For 2024 the aim remains to post a review at least every other Friday and to complete the Bookpacking reading journey.

18 April 2014

Lighthousekeeping – Jeanette Winterson

This is Silver’s story, or stories. Orphaned early and taken in by Pew, the blind keeper of Britain’s northernmost lighthouse at Cape Wrath, she is entranced by his storytelling and embraces it as part of her unofficial apprenticeship.

Pew’s view is that stories have no beginning or end but just connect an older tale to a newer one. Timeless themes recur of love and loss, longing and passion, hope and seeking, sometimes finding.

The key episodes of Silver’s own story are interspersed with those of Babel Dark; he’s a nineteenth century preacher who washed up at Cape Wrath about the time the lighthouse was being constructed, who is tormented by some competing components of his personality.

Real life figures pop in and out of the narrative: Robert Stevenson, engineer and designer of the lighthouse; Robert Louis Stevenson, Jekyll and Hyde author (more light and dark); and Charles Darwin, proponent of the ultimate never-ending story of evolution.

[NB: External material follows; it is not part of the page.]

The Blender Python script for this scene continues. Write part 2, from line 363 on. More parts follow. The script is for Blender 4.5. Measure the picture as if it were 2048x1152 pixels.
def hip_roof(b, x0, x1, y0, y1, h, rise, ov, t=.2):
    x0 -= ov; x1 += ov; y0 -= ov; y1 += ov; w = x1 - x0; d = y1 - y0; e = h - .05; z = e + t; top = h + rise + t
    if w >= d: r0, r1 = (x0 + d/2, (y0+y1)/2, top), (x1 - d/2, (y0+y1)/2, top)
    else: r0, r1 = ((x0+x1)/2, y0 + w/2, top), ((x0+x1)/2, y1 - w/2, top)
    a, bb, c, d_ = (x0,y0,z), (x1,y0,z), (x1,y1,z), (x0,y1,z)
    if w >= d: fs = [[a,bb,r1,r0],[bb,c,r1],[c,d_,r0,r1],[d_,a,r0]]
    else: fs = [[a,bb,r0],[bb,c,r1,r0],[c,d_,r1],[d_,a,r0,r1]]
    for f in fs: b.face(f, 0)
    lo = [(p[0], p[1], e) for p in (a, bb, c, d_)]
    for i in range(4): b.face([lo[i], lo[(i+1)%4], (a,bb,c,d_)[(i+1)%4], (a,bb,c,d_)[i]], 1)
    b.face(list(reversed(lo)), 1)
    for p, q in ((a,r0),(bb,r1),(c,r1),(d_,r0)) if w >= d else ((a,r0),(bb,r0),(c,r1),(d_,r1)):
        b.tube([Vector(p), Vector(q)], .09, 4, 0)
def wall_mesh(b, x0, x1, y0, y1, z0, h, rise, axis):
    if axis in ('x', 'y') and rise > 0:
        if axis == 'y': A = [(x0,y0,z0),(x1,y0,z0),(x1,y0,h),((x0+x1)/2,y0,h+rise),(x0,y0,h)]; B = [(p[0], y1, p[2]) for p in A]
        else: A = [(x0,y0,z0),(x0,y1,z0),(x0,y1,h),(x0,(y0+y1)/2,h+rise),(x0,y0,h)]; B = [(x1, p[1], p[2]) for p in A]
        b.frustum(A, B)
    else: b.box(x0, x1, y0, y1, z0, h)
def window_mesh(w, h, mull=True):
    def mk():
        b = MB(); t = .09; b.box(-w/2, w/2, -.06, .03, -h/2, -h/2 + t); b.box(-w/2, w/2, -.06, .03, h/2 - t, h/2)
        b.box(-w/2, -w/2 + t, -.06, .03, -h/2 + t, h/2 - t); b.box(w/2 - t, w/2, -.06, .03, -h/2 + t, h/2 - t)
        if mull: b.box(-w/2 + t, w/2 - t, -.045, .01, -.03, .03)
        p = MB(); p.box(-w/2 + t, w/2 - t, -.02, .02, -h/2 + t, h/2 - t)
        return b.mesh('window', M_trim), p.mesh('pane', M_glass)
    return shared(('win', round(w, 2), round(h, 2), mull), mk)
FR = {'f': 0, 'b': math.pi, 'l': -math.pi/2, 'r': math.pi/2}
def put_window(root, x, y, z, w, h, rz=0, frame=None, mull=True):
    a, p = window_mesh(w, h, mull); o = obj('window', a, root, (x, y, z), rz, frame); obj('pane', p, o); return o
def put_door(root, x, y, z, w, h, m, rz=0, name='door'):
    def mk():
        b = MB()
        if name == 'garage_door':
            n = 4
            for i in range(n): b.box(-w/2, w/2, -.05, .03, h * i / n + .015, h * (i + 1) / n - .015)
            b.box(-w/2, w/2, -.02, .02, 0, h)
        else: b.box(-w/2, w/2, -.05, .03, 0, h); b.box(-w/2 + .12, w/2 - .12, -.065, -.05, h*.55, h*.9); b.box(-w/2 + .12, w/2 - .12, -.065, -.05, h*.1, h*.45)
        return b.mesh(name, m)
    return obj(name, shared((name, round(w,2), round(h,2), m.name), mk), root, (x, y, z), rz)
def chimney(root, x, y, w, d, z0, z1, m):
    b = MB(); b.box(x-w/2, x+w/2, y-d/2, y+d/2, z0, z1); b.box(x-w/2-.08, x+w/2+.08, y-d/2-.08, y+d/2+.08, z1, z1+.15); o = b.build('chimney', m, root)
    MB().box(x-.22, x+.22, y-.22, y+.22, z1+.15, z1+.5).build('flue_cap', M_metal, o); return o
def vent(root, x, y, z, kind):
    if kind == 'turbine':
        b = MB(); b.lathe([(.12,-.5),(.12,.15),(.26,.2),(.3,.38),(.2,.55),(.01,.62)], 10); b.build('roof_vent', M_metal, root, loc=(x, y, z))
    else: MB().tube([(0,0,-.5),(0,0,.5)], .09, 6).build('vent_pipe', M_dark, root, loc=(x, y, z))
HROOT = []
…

The imagery and echoing connectivity is handled with such delicacy as to be almost subliminal, unobtrusive to the well told tale, but working away in the background like the seasoning in a tasty casserole.


In this edition (Harper Perennial paperback) the accompanying interview and articles give an insight into how Winterson creates her novels – letting the central characters and events emerge unplanned, then piecing them together to produce, in this case, a polished gem.